Italy has one of the largest road tunnel networks in the world, with some 1,500 kilometres of tunnels, all requiring illumination, and the ongoing upgrade to LED lighting will significantly reduce Italy’s electricity consumption. However, when conventional tunnel lighting is directly replaced with LED lighting, the resulting glare can reduce a driver’s visual performance and increases driver discomfort, creating a driving hazard.

Lamps and luminaires used for tunnel lighting are characterized under daylight (or photopic) conditions, according to current standards. However, our eyes work very differently under the low light (or mesopic) conditions experienced in road tunnels and many other important lighting applications. Improved lighting design, tailored to mesopic conditions, could have a significant economic and environmental impact in such areas.

Solution

The EMRP project Metrology for solid state lighting aimed to improve the accuracy of light intensity measurements under mesopic conditions. As part of the project the Italian National Measurement Institute, INRIM, developed a novel mesopic luminance meter and accompanying low light measurement method. These enable industrial testing laboratories to perform traceable measurements of the luminous intensity of LED lighting and to characterize the LEDs performance under low light conditions too.

Project researchers, together with Autostrade per l’Italia, used the INRIM instrument to study Italian highway tunnels with LED lighting and determine safety critical design parameters. They found that by reducing LED lighting intensity to a specific level compared to traditional lighting, induced glare could be minimised and comparable safety conditions for moving traffic maintained but with reduced energy consumption.

Impact

The Italian standards organisation, UNI, has incorporated this research into a new standard for the illumination of road tunnels.

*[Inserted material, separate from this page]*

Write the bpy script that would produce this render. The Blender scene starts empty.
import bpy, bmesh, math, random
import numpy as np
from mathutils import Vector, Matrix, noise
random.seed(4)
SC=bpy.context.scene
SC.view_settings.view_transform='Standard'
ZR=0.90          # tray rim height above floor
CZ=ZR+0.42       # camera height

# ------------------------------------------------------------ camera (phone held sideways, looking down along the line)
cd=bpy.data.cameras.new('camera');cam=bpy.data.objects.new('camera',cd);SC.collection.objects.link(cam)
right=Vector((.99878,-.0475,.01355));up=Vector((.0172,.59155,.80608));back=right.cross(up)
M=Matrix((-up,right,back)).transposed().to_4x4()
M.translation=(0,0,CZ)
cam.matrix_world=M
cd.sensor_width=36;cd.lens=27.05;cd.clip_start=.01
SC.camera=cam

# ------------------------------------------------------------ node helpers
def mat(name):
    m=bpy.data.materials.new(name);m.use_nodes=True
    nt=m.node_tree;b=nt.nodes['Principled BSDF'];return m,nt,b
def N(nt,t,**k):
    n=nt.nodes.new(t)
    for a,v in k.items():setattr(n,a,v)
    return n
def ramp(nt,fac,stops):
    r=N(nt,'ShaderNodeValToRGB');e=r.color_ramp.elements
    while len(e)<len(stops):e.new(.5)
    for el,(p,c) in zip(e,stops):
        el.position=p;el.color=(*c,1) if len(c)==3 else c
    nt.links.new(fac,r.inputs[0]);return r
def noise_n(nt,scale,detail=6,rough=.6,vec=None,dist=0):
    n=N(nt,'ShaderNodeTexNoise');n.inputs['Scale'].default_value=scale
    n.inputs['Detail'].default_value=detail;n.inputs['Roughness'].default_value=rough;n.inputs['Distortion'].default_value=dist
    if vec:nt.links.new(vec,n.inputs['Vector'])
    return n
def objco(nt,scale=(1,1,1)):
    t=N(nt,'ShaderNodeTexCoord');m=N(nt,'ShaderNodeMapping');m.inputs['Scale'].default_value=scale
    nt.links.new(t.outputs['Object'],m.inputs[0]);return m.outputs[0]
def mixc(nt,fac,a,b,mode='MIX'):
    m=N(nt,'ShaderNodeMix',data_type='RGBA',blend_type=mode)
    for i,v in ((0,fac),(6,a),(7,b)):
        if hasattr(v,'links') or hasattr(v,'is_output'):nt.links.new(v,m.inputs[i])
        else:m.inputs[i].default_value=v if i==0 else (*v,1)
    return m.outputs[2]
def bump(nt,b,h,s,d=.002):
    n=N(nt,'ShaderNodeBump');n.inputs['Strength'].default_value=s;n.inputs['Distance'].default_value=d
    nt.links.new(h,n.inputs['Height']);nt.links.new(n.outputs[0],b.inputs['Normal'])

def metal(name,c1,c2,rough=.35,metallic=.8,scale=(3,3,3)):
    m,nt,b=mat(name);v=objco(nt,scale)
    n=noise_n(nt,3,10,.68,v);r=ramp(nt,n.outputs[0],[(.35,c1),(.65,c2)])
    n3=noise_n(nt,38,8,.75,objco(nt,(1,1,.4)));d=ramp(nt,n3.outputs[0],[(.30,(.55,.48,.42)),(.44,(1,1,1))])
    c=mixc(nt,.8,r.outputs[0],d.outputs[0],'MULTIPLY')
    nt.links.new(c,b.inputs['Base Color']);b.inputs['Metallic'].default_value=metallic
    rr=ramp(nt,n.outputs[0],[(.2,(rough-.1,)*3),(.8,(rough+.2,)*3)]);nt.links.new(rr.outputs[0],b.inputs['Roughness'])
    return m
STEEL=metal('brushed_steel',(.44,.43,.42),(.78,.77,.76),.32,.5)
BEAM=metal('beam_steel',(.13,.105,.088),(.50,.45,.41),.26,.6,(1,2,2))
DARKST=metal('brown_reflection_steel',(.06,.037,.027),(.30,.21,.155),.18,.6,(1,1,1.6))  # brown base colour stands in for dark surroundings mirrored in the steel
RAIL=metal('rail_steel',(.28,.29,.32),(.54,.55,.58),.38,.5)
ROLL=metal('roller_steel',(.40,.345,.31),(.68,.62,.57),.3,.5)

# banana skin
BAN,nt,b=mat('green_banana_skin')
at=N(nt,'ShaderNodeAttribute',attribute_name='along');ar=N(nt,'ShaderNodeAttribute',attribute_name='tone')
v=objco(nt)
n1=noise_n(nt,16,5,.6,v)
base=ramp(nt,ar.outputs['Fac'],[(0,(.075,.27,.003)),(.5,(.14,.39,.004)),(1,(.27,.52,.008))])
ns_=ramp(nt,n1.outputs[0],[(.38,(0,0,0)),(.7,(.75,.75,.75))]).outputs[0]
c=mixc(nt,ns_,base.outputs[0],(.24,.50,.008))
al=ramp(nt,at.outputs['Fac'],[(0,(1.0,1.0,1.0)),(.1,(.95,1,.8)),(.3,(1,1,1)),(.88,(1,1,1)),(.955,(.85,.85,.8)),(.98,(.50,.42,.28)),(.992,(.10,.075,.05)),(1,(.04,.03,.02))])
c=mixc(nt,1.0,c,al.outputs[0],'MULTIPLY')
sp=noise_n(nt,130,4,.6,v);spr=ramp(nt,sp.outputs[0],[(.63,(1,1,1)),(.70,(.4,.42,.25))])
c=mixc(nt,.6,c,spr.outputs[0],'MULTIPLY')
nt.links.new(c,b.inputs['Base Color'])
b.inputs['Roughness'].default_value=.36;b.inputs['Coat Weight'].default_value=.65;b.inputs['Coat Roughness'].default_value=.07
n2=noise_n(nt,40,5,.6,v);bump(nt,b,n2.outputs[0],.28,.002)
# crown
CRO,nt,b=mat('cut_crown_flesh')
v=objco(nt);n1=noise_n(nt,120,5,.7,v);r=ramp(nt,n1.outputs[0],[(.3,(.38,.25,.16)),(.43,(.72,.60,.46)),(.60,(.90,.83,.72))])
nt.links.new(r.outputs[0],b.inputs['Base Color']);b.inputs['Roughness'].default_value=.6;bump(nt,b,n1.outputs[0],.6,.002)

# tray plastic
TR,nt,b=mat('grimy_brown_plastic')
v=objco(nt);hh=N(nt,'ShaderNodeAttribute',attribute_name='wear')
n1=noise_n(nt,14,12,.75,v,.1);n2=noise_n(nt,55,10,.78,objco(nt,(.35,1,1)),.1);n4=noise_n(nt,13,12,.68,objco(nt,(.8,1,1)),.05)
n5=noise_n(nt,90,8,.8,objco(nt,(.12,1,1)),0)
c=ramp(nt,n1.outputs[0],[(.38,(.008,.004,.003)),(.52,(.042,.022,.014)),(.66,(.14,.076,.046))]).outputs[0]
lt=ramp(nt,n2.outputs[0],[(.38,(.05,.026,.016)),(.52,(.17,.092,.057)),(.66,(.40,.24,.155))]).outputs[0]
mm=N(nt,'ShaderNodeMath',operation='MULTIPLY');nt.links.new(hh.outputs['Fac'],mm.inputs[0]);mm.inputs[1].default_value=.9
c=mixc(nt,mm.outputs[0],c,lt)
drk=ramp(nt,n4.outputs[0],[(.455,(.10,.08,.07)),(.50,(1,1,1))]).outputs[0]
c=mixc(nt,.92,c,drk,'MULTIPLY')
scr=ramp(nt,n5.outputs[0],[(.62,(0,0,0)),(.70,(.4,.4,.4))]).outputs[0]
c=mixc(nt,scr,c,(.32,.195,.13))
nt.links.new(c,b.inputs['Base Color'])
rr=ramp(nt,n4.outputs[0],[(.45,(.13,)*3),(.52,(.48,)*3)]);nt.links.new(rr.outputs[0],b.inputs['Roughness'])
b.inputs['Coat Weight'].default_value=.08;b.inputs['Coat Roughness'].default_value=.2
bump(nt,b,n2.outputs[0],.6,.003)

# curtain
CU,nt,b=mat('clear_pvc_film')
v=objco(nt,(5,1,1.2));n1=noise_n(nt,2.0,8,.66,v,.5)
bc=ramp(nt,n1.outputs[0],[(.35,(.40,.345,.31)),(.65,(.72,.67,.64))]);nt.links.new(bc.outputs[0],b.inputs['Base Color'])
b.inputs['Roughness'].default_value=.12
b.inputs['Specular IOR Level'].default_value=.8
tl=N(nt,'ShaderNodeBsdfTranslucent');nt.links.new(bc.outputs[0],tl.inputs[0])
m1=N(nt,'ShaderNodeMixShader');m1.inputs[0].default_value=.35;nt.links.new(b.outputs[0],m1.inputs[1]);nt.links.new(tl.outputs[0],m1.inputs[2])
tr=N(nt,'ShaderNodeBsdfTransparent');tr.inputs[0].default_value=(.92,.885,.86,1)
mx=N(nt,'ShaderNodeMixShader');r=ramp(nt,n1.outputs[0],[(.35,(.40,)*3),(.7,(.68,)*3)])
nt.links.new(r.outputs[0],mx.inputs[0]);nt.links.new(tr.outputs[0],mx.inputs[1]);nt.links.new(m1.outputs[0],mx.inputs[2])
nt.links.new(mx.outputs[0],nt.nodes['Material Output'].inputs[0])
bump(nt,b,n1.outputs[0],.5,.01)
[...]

The new standard enables the safe introduction of LED lighting into Italian road tunnels through operation at the reduced light levels identified within the project. In addition to the energy savings introduced through using LEDs over conventional lighting, the reduced operating power leads to a further 33% reduction in electricity consumption.

With LED lighting already introduced into approximately 95% of Italy’s 1,500km road tunnel network, this standard will lead to safer roads with significantly reduced power consumption and associated CO2 emissions.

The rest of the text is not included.